A number of high-profile blighted properties throughout Hamilton County will be demolished and remediated with the help of $17 million in state grants awarded to The Port.

The economic development agency says the money — the most given to any county in the state — will go toward more than 50 demolition projects large and small.

Those projects through The Port's Hamilton County Landbank include 435 Elm Street, a vacant building across the street from Duke Energy Convention Center that is seen as a key part of a convention district envisioned by city and county officials. That building was also at the center of former Cincinnati City Councilmember P.G. Sittenfeld's public corruption trial.

Efforts to re-envision the vacant former YMCA building in Lincoln Heights will get a boost from the grants as well. Those efforts also recently received money from Hamilton County commissioners.

Another high-profile project involves the demolition of a building on UC Health's Uptown campus called Greenwood Hall that has been vacant for a decade.

Other projects will involve significant environmental remediation efforts, including tearing down two blighted motels along Reading Road in Sycamore Township and final removal of partially demolished silos on Beekman Street along the Mill Creek. The latter is part of a broader effort to help the neglected communities along Beekman, Port President and CEO Laura Brunner says.

"The whole Beekman Corridor is getting a lot of attention, everything from housing to the bike trail to repurposing the old manufacturing sites for new jobs," Brunner says, noting that the removal of the silos contaminated with asbestos and other hazardous materials has been a community priority for years.

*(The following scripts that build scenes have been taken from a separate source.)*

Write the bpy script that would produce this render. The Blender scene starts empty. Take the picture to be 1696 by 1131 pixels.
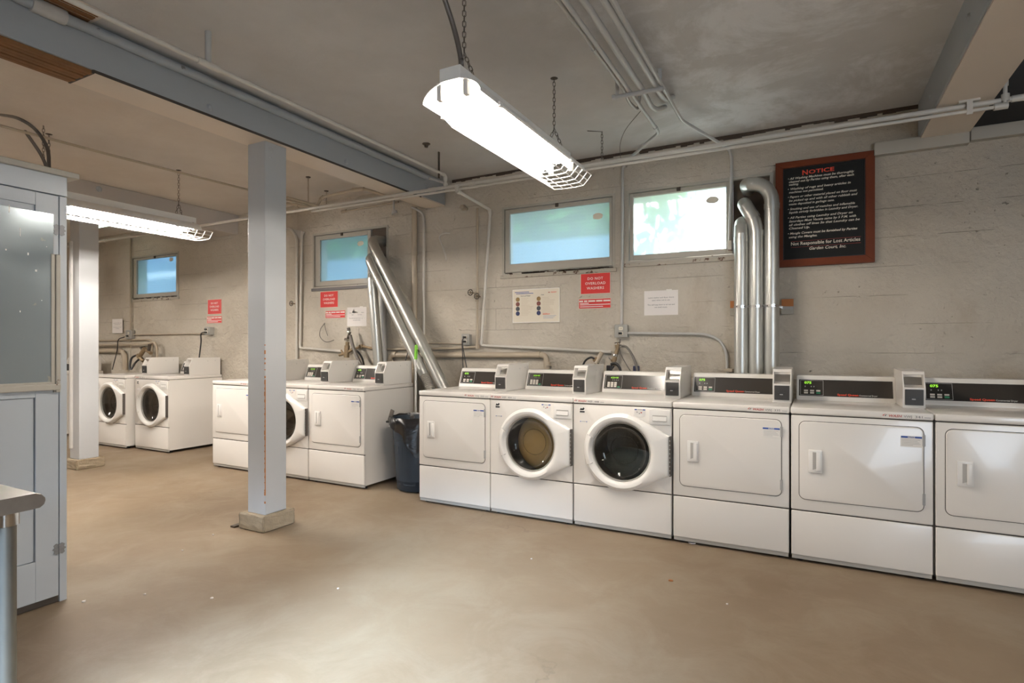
import bpy, bmesh, math, random
from mathutils import Vector, Matrix
random.seed(7)
C = bpy.context.scene.collection
SC = bpy.context.scene
PI = math.pi

# ------------------------------------------------------------------ camera
F, PSI, Y0, H = 942.1, math.radians(27.74), 573.0, 1.28
cam = bpy.data.cameras.new('camera'); cam.sensor_width = 36; cam.lens = F*36/1696
cam.shift_y = (Y0-565.5)/1696; cam.clip_start = .02
co = bpy.data.objects.new('camera', cam); C.objects.link(co)
co.location = (0, 0, H); co.rotation_euler = (PI/2, 0, PSI); SC.camera = co
SC.view_settings.view_transform = 'Standard'; SC.view_settings.look = 'None'
SC.view_settings.gamma = 1; SC.view_settings.use_curve_mapping = False
SC.view_settings.exposure = 0.22
SC.cycles.use_denoising = True
SC.cycles.max_bounces = 8; SC.cycles.diffuse_bounces = 5
SC.cycles.sample_clamp_indirect = 6.0
# world: soft daylight sky
w = bpy.data.worlds.new('sky'); SC.world = w; w.use_nodes = True
wn = w.node_tree.nodes; bg = wn['Background']
bg.inputs[0].default_value = (.70, .84, 1, 1); bg.inputs[1].default_value = 3.2
# sun outside, over the garden
sl = bpy.data.lights.new('sun', 'SUN'); sl.energy = 30; sl.color = (1, .95, .86); sl.angle = .012
so = bpy.data.objects.new('sun', sl); C.objects.link(so)
so.rotation_euler = (math.radians(-58), 0, math.radians(4)); so.location = (0, 9, 8)
# cool daylight entering through the open doorway behind the camera
def area(name, loc, rot, sx, sy, e, col):
    l = bpy.data.lights.new(name, 'AREA'); l.shape = 'RECTANGLE'; l.size = sx; l.size_y = sy
    l.energy = e; l.color = col
    o = bpy.data.objects.new(name, l); C.objects.link(o); o.location = loc; o.rotation_euler = rot
    return o
DOOR_E, TUBE = 130, 205
area('doorway_daylight', (2.4, -2.93, 1.35), (PI/2, 0, math.radians(12)), 2.0, 2.1, DOOR_E, (.72, .85, 1))
hw = area('floor_pool_light', (-.8, -2.92, 2.35), (math.radians(57), 0, math.radians(16)), 2.0, .6, 160, (.55, .75, 1))  # unseen cool source, narrowed and aimed to lay the pool on the floor
hw.data.spread = math.radians(30)

# pixel + a known plane -> point in the room (measured distances)
fw = Vector((-math.sin(PSI), math.cos(PSI), 0)); rt = Vector((math.cos(PSI), math.sin(PSI), 0))
def ray(px, py): return fw+rt*((px-848)/F)+Vector((0, 0, (Y0-py)/F))
def PY(px, py, Y): d = ray(px, py); return Vector((0, 0, H))+d*(Y/d.y)
def PX(px, py, X): d = ray(px, py); return Vector((0, 0, H))+d*(X/d.x)
def PZ(px, py, Z): d = ray(px, py); return Vector((0, 0, H))+d*((Z-H)/d.z)

# ------------------------------------------------------------------ materials
def lin(c): return tuple((v/12.92 if v <= .04045 else ((v+.055)/1.055)**2.4) for v in c)
def rgb(r, g, b): return lin((r/255, g/255, b/255))+(1,)
MC = {}
class N:
    def __init__(s, name):
        s.m = bpy.data.materials.new(name); s.m.use_nodes = True
        s.t = s.m.node_tree; s.b = s.t.nodes['Principled BSDF']; s.co = None
        s.out = s.t.nodes['Material Output']
    def n(s, typ, **k):
        x = s.t.nodes.new('ShaderNode'+typ)
        for a, v in k.items():
            if a[0] == '_': setattr(x, a[1:], v)
        return x
    def l(s, a, b): s.t.links.new(a, b)
    def coord(s, scale=(1, 1, 1)):
        if not s.co: s.co = s.n('TexCoord').outputs['Object']
        if scale == (1, 1, 1): return s.co
        m = s.n('Mapping'); s.l(s.co, m.inputs[0]); m.inputs['Scale'].default_value = scale
        return m.outputs[0]
    def noise(s, scale, detail=4, rough=.55, sc=(1, 1, 1), dist=0):
        x = s.n('TexNoise'); x.inputs['Scale'].default_value = scale; x.inputs['Detail'].default_value = detail
        x.inputs['Roughness'].default_value = rough; x.inputs['Distortion'].default_value = dist
        s.l(s.coord(sc), x.inputs['Vector']); return x.outputs[0]
    def ramp(s, src, stops):
        r = s.n('ValToRGB'); e = r.color_ramp.elements
        while len(e) < len(stops): e.new(.5)
        for i, (p, c) in enumerate(stops):
            e[i].position = p; e[i].color = c if isinstance(c, tuple) else (c, c, c, 1)
        s.l(src, r.inputs[0]); return r.outputs[0]
    def mix(s, fac, a, b):
        x = s.n('Mix', _data_type='RGBA')
        for sock, v in ((x.inputs[0], fac), (x.inputs[6], a), (x.inputs[7], b)):
            if isinstance(v, (tuple, float, int)): sock.default_value = v
            else: s.l(v, sock)
        return x.outputs[2]
    def math(s, op, a, b=0.0):
        x = s.n('Math', _operation=op)
        for sock, v in ((x.inputs[0], a), (x.inputs[1], b)):
            if isinstance(v, (float, int)): sock.default_value = v
            else: s.l(v, sock)
        return x.outputs[0]
    def bump(s, h, strength, dist=.01):
        x = s.n('Bump'); x.inputs['Strength'].default_value = strength; x.inputs['Distance'].default_value = dist
        s.l(h, x.inputs['Height'])
        if s.b.inputs['Normal'].is_linked: s.l(s.b.inputs['Normal'].links[0].from_socket, x.inputs['Normal'])
        s.l(x.outputs[0], s.b.inputs['Normal'])
    def col(s, c):
        if isinstance(c, tuple): s.b.inputs['Base Color'].default_value = c
        else: s.l(c, s.b.inputs['Base Color'])
    def set(s, rough=.5, metal=0, spec=.5, coat=0):
        s.b.inputs['Roughness'].default_value = rough; s.b.inputs['Metallic'].default_value = metal
        s.b.inputs['Specular IOR Level'].default_value = spec; s.b.inputs['Coat Weight'].default_value = coat
def simple(name, c, rough=.5, metal=0, var=.06, scale=6, bump=0, bscale=40, spec=.5, coat=0):
    if name in MC: return MC[name]
    k = N(name); k.set(rough, metal, spec, coat)
    d = tuple(v*(1-var*2) for v in c[:3])+(1,)
    k.col(k.mix(k.noise(scale), c, d) if var else c)
    if bump: k.bump(k.noise(bscale), bump, .004)
    MC[name] = k.m; return k.m
def emit(name, c, s):
    k = N(name); k.b.inputs['Emission Color'].default_value = c; k.b.inputs['Emission Strength'].default_value = s
    k.col((.02, .02, .02, 1)); MC[name] = k.m; return k.m

def painted_concrete(name, c1, c2, patch=None):
    k = N(name); k.set(.62, spec=.35)
    big = k.ramp(k.noise(.9, 5, .6), [(.35, 0.0), (.68, 1.0)])
    col = k.mix(big, c1, c2)
    # form board lines: long low rectangles
    mp = k.n('Mapping'); k.l(k.coord(), mp.inputs[0]); mp.inputs['Rotation'].default_value = (-PI/2, 0, 0)
    br = k.n('TexBrick'); k.l(mp.outputs[0], br.inputs['Vector'])
    br.inputs['Scale'].default_value = 1; br.inputs['Brick Width'].default_value = 2.7; br.inputs['Row Height'].default_value = .205
    br.inputs['Mortar Size'].default_value = .0022; br.inputs['Mortar Smooth'].default_value = .5
    brk = k.ramp(k.noise(2.4, 4), [(.48, 0.0), (.62, 1.0)])
    line = k.math('MULTIPLY', br.outputs['Fac'], brk)
    pits = k.ramp(k.noise(26, 5, .65), [(.66, 0.0), (.71, 1.0)])
    clus = k.ramp(k.noise(2.3, 3), [(.48, 0.0), (.62, 1.0)])
    pit = k.math('MULTIPLY', pits, clus)
    col = k.mix(k.math('MULTIPLY', line, .35), col, rgb(96, 86, 74))
    col = k.mix(k.math('MULTIPLY', pit, .35), col, rgb(110, 98, 84))
    st = k.ramp(k.noise(1.7, 6, .7, (1, 1, .5)), [(.6, 0.0), (.78, .45)])
    col = k.mix(st, col, rgb(146, 128, 104))
    k.col(col)
    h = k.math('ADD', k.noise(9, 8, .66), k.math('MULTIPLY', pit, -1.2))
    h = k.math('ADD', h, k.math('MULTIPLY', line, -1.0))
    h = k.math('ADD', h, k.math('MULTIPLY', k.noise(2.2, 4, .6), 2.2))
    k.bump(h, 1.0, .03)
    MC[name] = k.m; return k.m

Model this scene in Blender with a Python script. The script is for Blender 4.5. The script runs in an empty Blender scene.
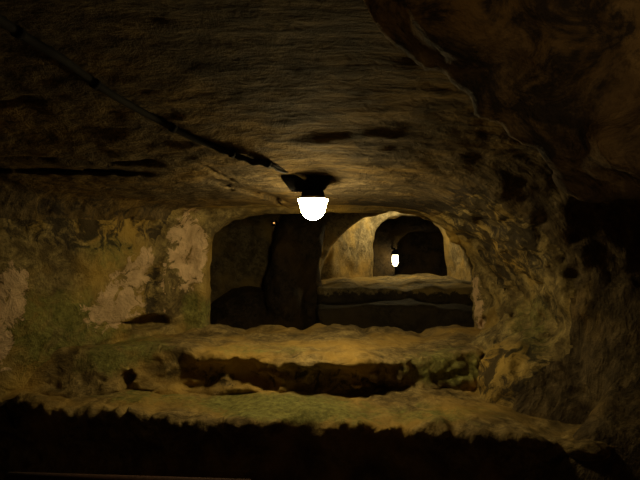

Other projects will be smaller but also impactful. Brunner says a number of lots that once held single family homes need to be prepared for new construction — something the state money will help with.

"We're going to be able to go back into, I think, at least 50 of these lots and be able to get the rubble out so we can accelerate new home construction," she says. "That obviously fits into this goal of more housing production at all price points, including the affordable side."

Brunner says the demolition projects will start soon. The state funds must be spent by May 2023.